In order to do that, I need 2 pieces: a coupler to connect the motor shaft to the gearbox input shaft, and an adapter plate to mount the motor to the gearbox. EV West has kits, but they use the flywheel approach. I found two options for the adapter plate and picked one (fuel2electric.com). The hardest part on the adapter plate was the right terminology. The motor side of the adapter can be called a “NEMA B Face” and the other side needs to fit a “VW Type 1” gearbox. The coupler is another matter altogether. I need a coupler that fits on a 33 tooth splined shaft and a keyed 1.25” motor shaft. No luck so far, but I’ll figure it out eventually–I’m waiting for an email back from a potential supplier.
Battery Pack
The power system is the most complex and expensive part of an EV conversion. There are a lot of options out there, and I want to make sure I pick the right one for my needs. After a lot of research, I initially decided to go with a lithium iron phosphate (LiFePO4) battery pack. But after watching several videos and reading more articles. I discovered that the aftermarket ecosystem for EVs has a LOT of support for used Tesla batteries.
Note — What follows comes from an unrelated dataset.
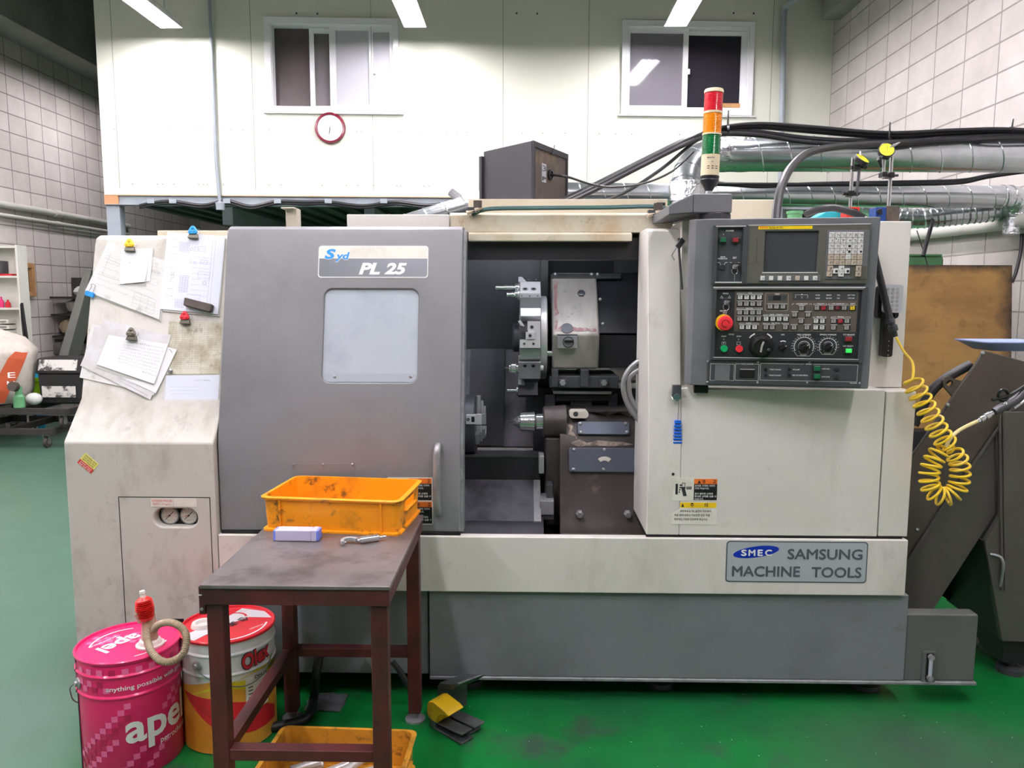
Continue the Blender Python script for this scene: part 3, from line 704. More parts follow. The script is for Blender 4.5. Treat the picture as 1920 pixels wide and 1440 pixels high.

I also didn’t realize how affordable they had become.
So I ordered 5 Tesla Model S Battery Modules (24V 250ah 5.3kwh) which will put me at ~26.5kwh and ~120V, which should get me between ~90 miles of charge depending on driving conditions and other factors (ac/heat). I bought all 5 for ~$1500 including shipping (wow they’re heavy). They’re in the mail.
Battery Management System (BMS)
The batter management system is a critical component of any EV. It monitors the state of the battery pack, manages charging and discharging, and ensures the safety and longevity of the batteries. There are a lot of options out there, but the Orion 2 seems to come out on top for all the videos and kits. The problem is that they pricy and you have to replace the Tesla onboard battery BMS with a custom passthrough harness. After looking further, I discovered that SimpBMS has a kit specifically for Tesla modules that is significantly less expensive, smaller, and easier to install because it relies on the existing Tesla BMS. I haven’t pulled the trigger on this yet because I have a few more questions to get answered, but it’s looking like the best option so far.
Simpler, cheaper, more maintainable.
Other Things
There are a lot of other components I need to figure out: motor controller, DC-DC converter, charger, fuses, wiring, etc. I’ll cover those in future posts as I make decisions and purchases. I’m not in a rush.